Putin has already intimated that he reserves the right to use nuclear weapons if he feels threatened by foreign powers — a startling escalation of rhetoric.
“Whoever tries to hinder us, and even more to create threats to our country and our people, should know that Russia’s response will be immediate — and it will lead you to such consequences that you have never encountered in your history,” he said in his speech last week announcing the invasion.
Finally, the map of Cold War 2.0 includes one more new element: a powerful China.
During most of the 20th century Cold War, China was a poor country, a relatively minor player economically and militarily.
Now it’s an economic superpower and Russia’s most important ally.

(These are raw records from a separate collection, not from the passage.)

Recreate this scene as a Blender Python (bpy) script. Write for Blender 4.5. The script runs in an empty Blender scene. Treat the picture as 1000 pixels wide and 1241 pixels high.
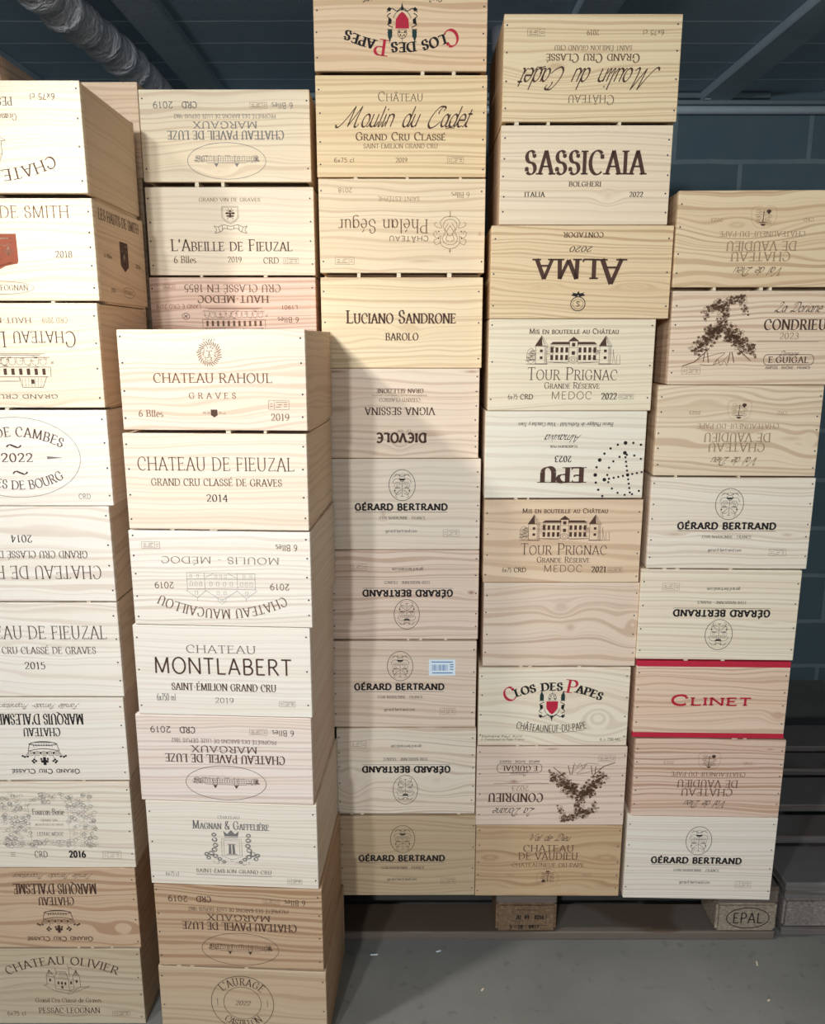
import bpy, bmesh, math, random
from mathutils import Vector

scene = bpy.context.scene
COL = scene.collection

# ---------------------------------------------------------------- camera
CAM_H, FOCAL_PX, TILT = 1.41, 960.0, math.atan(0.215)
cam_data = bpy.data.cameras.new('camera')
cam_data.sensor_fit = 'VERTICAL'
cam_data.sensor_height = 36.0
cam_data.lens = FOCAL_PX / 1241.0 * 36.0
cam_data.clip_start = 0.02
cam = bpy.data.objects.new('camera', cam_data)
COL.objects.link(cam)
cam.location = (0, 0, CAM_H)
cam.rotation_euler = (math.pi / 2 - TILT, 0, 0)
scene.camera = cam

# ---------------------------------------------------------------- light and exposure
scene.view_settings.view_transform = 'Standard'
scene.view_settings.look = 'None'
scene.view_settings.gamma = 1.0
scene.view_settings.use_curve_mapping = False
scene.view_settings.exposure = 0.0
world = bpy.data.worlds.new('cellar_air')
scene.world = world
world.use_nodes = True
world.node_tree.nodes['Background'].inputs[0].default_value = (0.75, 0.85, 1.0, 1)
world.node_tree.nodes['Background'].inputs[1].default_value = 0.02


def lamp(name, loc, power, size, color=(1, 1, 1), aim=None, spread=180):
    d = bpy.data.lights.new(name, 'AREA')
    d.shape = 'RECTANGLE'
    d.size, d.size_y = size
    d.energy = power
    d.color = color
    d.spread = math.radians(spread)
    o = bpy.data.objects.new(name, d)
    COL.objects.link(o)
    o.location = loc
    if aim:
        o.rotation_euler = (Vector(aim) - Vector(loc)).to_track_quat('-Z', 'Y').to_euler()
    return o


lamp('hanging_lamp_near_left_stack', (-0.87, 0.915, 2.05), 6.3, (0.07, 0.07), (1.0, 0.97, 0.94), aim=(0.75, 1.25, 0.0), spread=110)
lamp('hanging_lamp_front', (-0.83, -0.45, 2.05), 17, (0.08, 0.08), (0.90, 0.955, 1.0), aim=(0.0, 1.6, 1.2))
lamp('hanging_lamp_behind_camera', (-0.83, -2.2, 2.05), 52, (0.12, 0.12), (0.90, 0.955, 1.0), aim=(0.1, 1.6, 1.5))
lamp('added_fill_light', (0.55, -2.8, 1.25), 29, (0.9, 1.3), (0.97, 0.98, 1.0), aim=(0.2, 1.6, 1.75))  # unseen fill added behind the camera to lift crates and ceiling, no doorway there


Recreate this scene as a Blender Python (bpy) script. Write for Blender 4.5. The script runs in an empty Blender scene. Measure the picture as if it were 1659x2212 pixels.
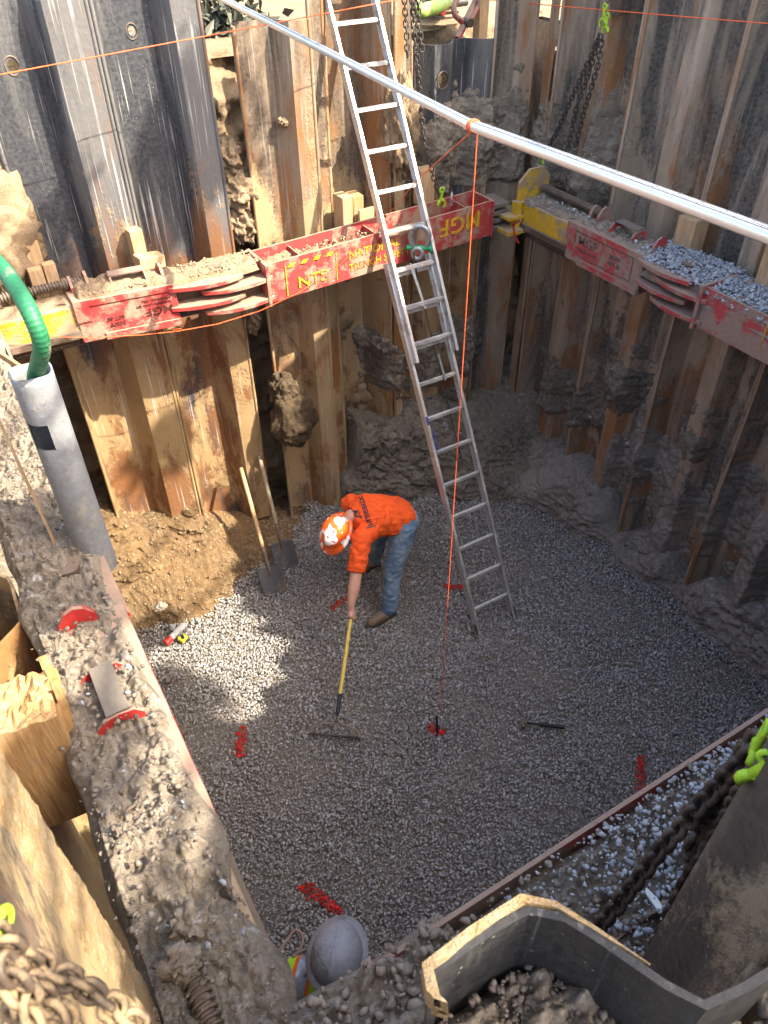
import bpy, bmesh, math, random
import numpy as np
from mathutils import Vector, Matrix, noise as mn
random.seed(7); rng = np.random.default_rng(11)
R = math.radians
SC = bpy.context.scene
COL = SC.collection
V = Vector

# ------------------------------------------------------------------ camera
# X runs along the far-left sheet wall, Y towards it, Z up; the gravel floor is z = 0.
EYE = V((0, 0, 5.6))
FOC, PITCH, YAW, ROLL = 1664., R(41.3), R(-30), R(-0.8)
def ray(px, py):                      # direction through a pixel of the 1659 x 2212 view of the photo
    r, u = px-829.5, 1106-py
    c, s = math.cos(ROLL), math.sin(ROLL)
    r, u = r*c-u*s, u*c+r*s
    y = FOC*math.cos(PITCH)+u*math.sin(PITCH); z = -FOC*math.sin(PITCH)+u*math.cos(PITCH)
    c, s = math.cos(YAW), math.sin(YAW)
    return V((r*c-y*s, r*s+y*c, z))
def onz(px, py, z): d = ray(px, py); return EYE+d*((z-EYE.z)/d.z)
def onx(px, py, x): d = ray(px, py); return EYE+d*((x-EYE.x)/d.x)
def ony(px, py, y): d = ray(px, py); return EYE+d*((y-EYE.y)/d.y)
cam = bpy.data.cameras.new('camera'); camo = bpy.data.objects.new('camera', cam); COL.objects.link(camo)
f0 = ray(829.5, 1106); rt = (ray(830.5, 1106)-f0).normalized(); up = (ray(829.5, 1105)-f0).normalized(); bk = -f0.normalized()
camo.matrix_world = Matrix(((rt.x, up.x, bk.x, EYE.x), (rt.y, up.y, bk.y, EYE.y), (rt.z, up.z, bk.z, EYE.z), (0, 0, 0, 1)))
cam.sensor_fit = 'VERTICAL'; cam.sensor_height = 34.56; cam.lens = 26.0; cam.clip_end = 500; cam.clip_start = .02
cam.dof.use_dof = True; cam.dof.focus_distance = 5.5; cam.dof.aperture_fstop = 9
SC.camera = camo

# ------------------------------------------------------------------ light
SUND = V((-.85, 1, -1.35)).normalized()
w = bpy.data.worlds.new('World'); SC.world = w; w.use_nodes = True
nt = w.node_tree; bg = nt.nodes['Background']
sky = nt.nodes.new('ShaderNodeTexSky'); sky.sky_type = 'NISHITA'; sky.sun_disc = False
sky.sun_elevation = math.asin(-SUND.z); sky.sun_rotation = math.atan2(-SUND.x, -SUND.y)
sky.air_density = 1.0; sky.dust_density = 4; sky.ozone_density = 0.
nt.links.new(sky.outputs[0], bg.inputs[0]); bg.inputs[1].default_value = .15
sl = bpy.data.lights.new('sun', 'SUN'); sl.energy = 3.6; sl.angle = R(.5); sl.color = (1, .90, .74)
so = bpy.data.objects.new('sun', sl); COL.objects.link(so); so.rotation_euler = SUND.to_track_quat('-Z', 'Y').to_euler(); so.location = (6, -6, 12)
SC.view_settings.view_transform = 'Standard'; SC.view_settings.look = 'None'; SC.view_settings.exposure = 2.22; SC.view_settings.gamma = 1
SC.cycles.max_bounces = 6; SC.cycles.diffuse_bounces = 4

# ------------------------------------------------------------------ node helpers
class NT:
    def __init__(s, name):
        s.m = bpy.data.materials.new(name); s.m.use_nodes = True; s.t = s.m.node_tree
        s.b = s.t.nodes['Principled BSDF']; s.pos = s.n('ShaderNodeNewGeometry').outputs['Position']
    def n(s, ty, **k):
        o = s.t.nodes.new(ty)
        for a, b in k.items(): setattr(o, a, b)
        return o
    def put(s, sock, v):
        if isinstance(v, bpy.types.NodeSocket): s.t.links.new(v, sock)
        elif isinstance(v, (tuple, list)) and len(v) == 3 and sock.type == 'RGBA': sock.default_value = (*v, 1)
        else: sock.default_value = v
    def map(s, sc, vec=None, loc=(0, 0, 0), rot=(0, 0, 0)):
        o = s.n('ShaderNodeMapping'); s.put(o.inputs[0], vec or s.pos); o.inputs['Scale'].default_value = sc; o.inputs['Location'].default_value = loc; o.inputs['Rotation'].default_value = rot
        return o.outputs[0]
    def noise(s, sc, det=6, ro=.55, vec=None, dist=0):
        o = s.n('ShaderNodeTexNoise'); s.put(o.inputs['Vector'], vec or s.pos); o.inputs['Scale'].default_value = sc
        o.inputs['Detail'].default_value = det; o.inputs['Roughness'].default_value = ro; o.inputs['Distortion'].default_value = dist
        return o.outputs['Fac']
    def voro(s, sc, vec=None, feat='F1', out='Distance'):
        o = s.n('ShaderNodeTexVoronoi', feature=feat); s.put(o.inputs['Vector'], vec or s.pos); o.inputs['Scale'].default_value = sc
        return o.outputs[out]
    def ramp(s, f, a, b, va=0., vb=1.):
        o = s.n('ShaderNodeMapRange'); o.clamp = True; s.put(o.inputs[0], f)
        for i, x in zip((1, 2, 3, 4), (a, b, va, vb)): o.inputs[i].default_value = x
        return o.outputs[0]
    def mix(s, f, a, b, bt='MIX'):
        o = s.n('ShaderNodeMix', data_type='RGBA', blend_type=bt); s.put(o.inputs[0], f); s.put(o.inputs[6], a); s.put(o.inputs[7], b)
        return o.outputs[2]
    def math(s, op, a, b=0.):
        o = s.n('ShaderNodeMath', operation=op); s.put(o.inputs[0], a); s.put(o.inputs[1], b); return o.outputs[0]
    def sep(s, vec=None):
        o = s.n('ShaderNodeSeparateXYZ'); s.put(o.inputs[0], vec or s.pos); return o.outputs
    def attr(s, name): return s.n('ShaderNodeAttribute', attribute_name=name).outputs['Fac']
    def rnd(s): return s.n('ShaderNodeObjectInfo').outputs['Random']
    def nz(s): return s.sep(s.n('ShaderNodeNewGeometry').outputs['Normal'])[2]
    def bump(s, h, st=.5, d=.01):
        o = s.n('ShaderNodeBump'); o.inputs['Strength'].default_value = st; o.inputs['Distance'].default_value = d; s.put(o.inputs['Height'], h)
        s.t.links.new(o.outputs[0], s.b.inputs['Normal'])
    def out(s, col, rough=.8, metal=0., spec=.4):
        s.put(s.b.inputs['Base Color'], col); s.put(s.b.inputs['Roughness'], rough); s.put(s.b.inputs['Metallic'], metal); s.b.inputs['Specular IOR Level'].default_value = spec
        return s.m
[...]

Fifty years ago, President Richard Nixon wooed China away from its alliance with the Soviet Union. Kupchan argues that President Joe Biden should try to do likewise now.
“China has seen Russia as an important ally in pushing back against the West,” Kupchan said. “But the Chinese, unlike Putin, do not like disruption. They see Putin turning everything upside down, and they’re not sure that’s a good idea. … It’s in the interest of the United States to take advantage of that.”
Cold War 1.0 lasted almost half a century. It was expensive and painful. Millions of people died in proxy wars in Korea, Vietnam, Afghanistan and elsewhere. But the antagonists avoided a third world war.
There’s a lesson in that experience for Cold War 2.0:
Even as the United States and its allies act against Putin, they need diplomacy, too — to reduce the risk that this Cold War will be more costly than the first.